Why you should stop treating social media as a sales channel for your wedding business

Constant promotions don’t work

Everyone talks about engagement on social media. And one thing’s for sure – if you only add “buy my stuff” type posts your engagement will be negligible.

So we all know we have to mix the sales type posts with the things people engage with. Which takes time. Lots of time…..

It’s time intensive

And that time becomes a problem as you grow.

Let’s say all your effort on social media has paid off and you now have a full order book for the coming season. You’re rushed off your feet working on weddings. But unless you continue to invest in your social media, those enquiries will dry up and next year you’ll be back to square one.

Unfortunately in the wedding industry you don’t get much repeat business!
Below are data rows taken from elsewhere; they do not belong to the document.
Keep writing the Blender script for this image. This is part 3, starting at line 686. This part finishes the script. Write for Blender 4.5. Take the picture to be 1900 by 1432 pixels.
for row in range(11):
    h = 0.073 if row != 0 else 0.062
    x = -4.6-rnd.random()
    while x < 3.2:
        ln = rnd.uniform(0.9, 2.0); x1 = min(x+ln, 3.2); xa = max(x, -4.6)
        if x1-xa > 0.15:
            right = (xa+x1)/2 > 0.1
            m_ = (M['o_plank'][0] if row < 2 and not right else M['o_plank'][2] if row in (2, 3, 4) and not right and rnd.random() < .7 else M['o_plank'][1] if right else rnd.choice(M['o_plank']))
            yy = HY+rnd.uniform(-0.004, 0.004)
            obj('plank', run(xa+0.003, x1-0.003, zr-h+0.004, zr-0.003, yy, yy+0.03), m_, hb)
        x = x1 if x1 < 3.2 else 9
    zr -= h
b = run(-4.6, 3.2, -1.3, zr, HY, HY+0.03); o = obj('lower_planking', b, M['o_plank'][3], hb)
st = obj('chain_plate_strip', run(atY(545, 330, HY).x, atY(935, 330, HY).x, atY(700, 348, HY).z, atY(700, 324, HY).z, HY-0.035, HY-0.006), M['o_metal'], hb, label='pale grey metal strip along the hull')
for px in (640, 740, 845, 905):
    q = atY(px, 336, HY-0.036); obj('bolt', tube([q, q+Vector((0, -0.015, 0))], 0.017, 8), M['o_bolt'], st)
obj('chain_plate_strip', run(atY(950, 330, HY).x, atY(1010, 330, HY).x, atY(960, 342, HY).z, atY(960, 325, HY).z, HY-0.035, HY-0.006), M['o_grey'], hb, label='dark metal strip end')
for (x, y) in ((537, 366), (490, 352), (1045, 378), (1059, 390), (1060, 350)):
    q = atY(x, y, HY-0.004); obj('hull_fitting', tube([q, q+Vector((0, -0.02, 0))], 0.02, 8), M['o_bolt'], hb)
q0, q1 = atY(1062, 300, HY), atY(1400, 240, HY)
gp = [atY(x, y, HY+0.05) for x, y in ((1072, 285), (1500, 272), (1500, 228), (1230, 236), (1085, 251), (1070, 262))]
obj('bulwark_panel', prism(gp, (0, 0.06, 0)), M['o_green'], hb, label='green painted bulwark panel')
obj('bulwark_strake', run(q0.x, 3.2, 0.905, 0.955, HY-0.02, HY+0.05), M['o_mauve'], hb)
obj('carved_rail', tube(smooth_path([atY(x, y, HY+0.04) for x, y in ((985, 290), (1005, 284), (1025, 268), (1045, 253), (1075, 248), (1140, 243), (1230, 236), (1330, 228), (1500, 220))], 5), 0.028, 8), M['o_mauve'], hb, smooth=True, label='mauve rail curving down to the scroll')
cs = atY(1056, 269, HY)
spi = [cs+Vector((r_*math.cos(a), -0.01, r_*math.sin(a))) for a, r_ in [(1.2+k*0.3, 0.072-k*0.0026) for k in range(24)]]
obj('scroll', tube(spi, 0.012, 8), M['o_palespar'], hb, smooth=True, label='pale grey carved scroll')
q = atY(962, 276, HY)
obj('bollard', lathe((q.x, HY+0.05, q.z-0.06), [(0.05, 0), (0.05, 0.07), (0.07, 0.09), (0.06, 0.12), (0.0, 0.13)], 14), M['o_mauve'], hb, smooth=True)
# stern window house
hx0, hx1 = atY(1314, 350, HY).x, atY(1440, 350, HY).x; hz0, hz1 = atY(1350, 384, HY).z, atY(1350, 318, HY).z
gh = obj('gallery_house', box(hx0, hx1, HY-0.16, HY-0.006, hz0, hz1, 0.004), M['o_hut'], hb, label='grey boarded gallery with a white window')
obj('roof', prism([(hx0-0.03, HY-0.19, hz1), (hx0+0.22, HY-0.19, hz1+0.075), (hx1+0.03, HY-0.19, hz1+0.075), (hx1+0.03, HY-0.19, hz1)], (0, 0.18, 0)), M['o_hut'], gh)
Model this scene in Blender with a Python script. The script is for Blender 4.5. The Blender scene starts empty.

You need a constant flow of new couples finding your product or service.

Advertising is getting more expensive

It’s become much harder to gain any traction on social media without paid advertising these days.

And as that happens, more and more businesses are investing in advertising as a way to reach their fanbase and prospects. Which means that competition for those advertising slots is increasing and driving up the costs.

Larger businesses can employ digital agencies to manage their Facebook adverts. With large budgets and experts managing their campaigns, the small operator can easily get squeezed – or end up paying way too much.

It’s hard to scale

Doing more on social media doesn’t always get you more business. If you are already posting 2-3 times a day on Facebook and Instagram, doubling that activity won’t double your sales.

 

Social Media is fantastic for building brand loyalty and awareness, but that’s still no guarantee that people won’t just head straight for Google when it actually comes to making a booking.

So stop thinking about it as a direct sales channel and start working on integrating it into your overall marketing.